Jennifer Lonoff Schiff | June 15, 2016
Project management experts discuss the soft skills one needs to manage projects and project teams successfully.

5. Communicates effectively. “It would be difficult to cite anything other than communications skills as the most important to have in a good project manager,” says Tijam. “Most projects are complex, and the ability to communicate with different audiences and team members is imperative to any project’s success.”

“A project manager’s primary role is as a communicator. No skill is more important,” says Ted Carlson, program manager, The Nerdery, which provides custom software design and development. “Clear, consistent communication [is essential for project success]. Artful project managers make it a priority to understand their various project members and stakeholders, and they tailor communication style and channel to best fit and reach those audiences – [and] keep everyone informed.”

5. Delegates.
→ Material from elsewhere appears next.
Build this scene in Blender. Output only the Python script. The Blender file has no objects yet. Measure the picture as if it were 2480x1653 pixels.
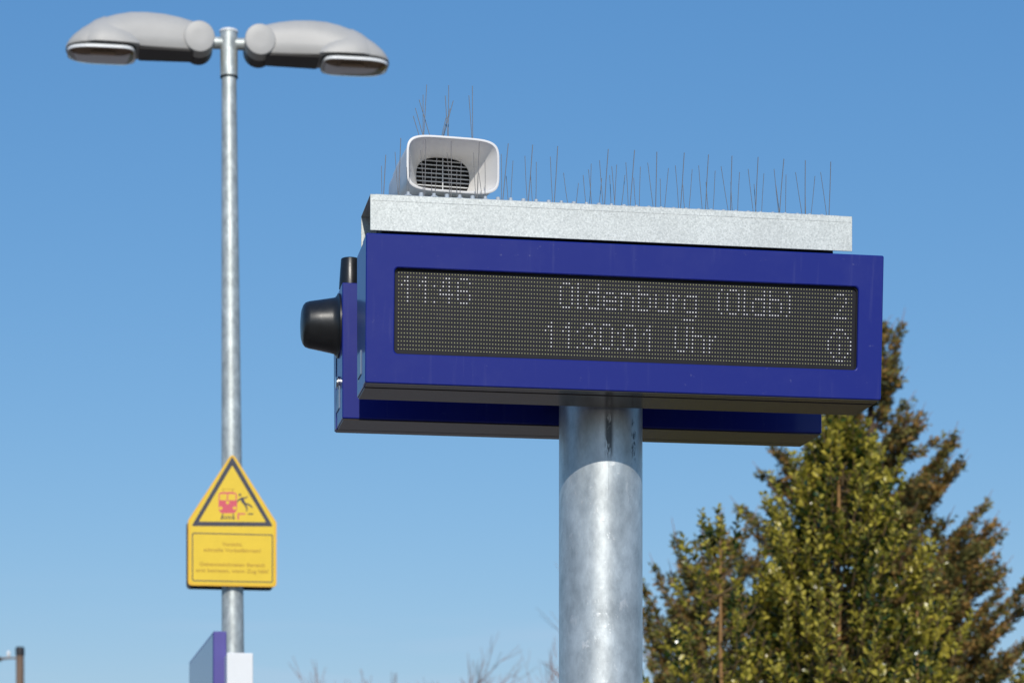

Good project managers know, “you cannot do everything yourself,” says Ginny Woolridge, PMP, ArcherPoint, which specializes in business solutions built on Microsoft Dynamics NAV. You have to “delegate work to others… [and] know [your] teams’ strengths, as well as their current workloads, in order to delegate properly.”

6. Anticipates problems. “As a PM, you always need to anticipate what could go wrong, what your clients needs, or what your team is going to be taking on next,” says Rachel Bogan, director of product management, Work & Co, a digital design and technology company. “If you don't [think several moves ahead and] have a little bit of fear that you may miss something, you probably will.”

“The best project managers are three steps and three days into the future and anticipate things that may go wrong and how to change paths to avoid risks, or at least divert as much as it is within their power to do so,” says Woolridge.

Good project managers “are proactive problem solvers who anticipate project changes, communicate concerns, adjust their course and keep the project on the rails,” says Carlson. “When timeline or budget or feature changes inevitably occur, projects managers who panic will turn ripples into tidal waves. Skillful project managers adjust their plans, offer options and plot a new course to success.”

7. Flexibility – and keeping calm under pressure. “Maintaining flexibility is also important,” says Tijam. “Projects can get derailed. Successful project managers [know how to] adapt… and rein in the project.”

“Scope changes, feedback isn’t always as positive as you’d like, and sometimes you just have to go back to the drawing board,” says Pete Shelly, lead project manager, Huemor, a design and marketing agency. “No matter how much planning we do, a little chaos is inevitable in a high-pressure industry with tight deadlines and astronomical client expectations. Being able to roll with the punches – [and maintain] your composure – helps your team feel more at ease so they can do their best work.”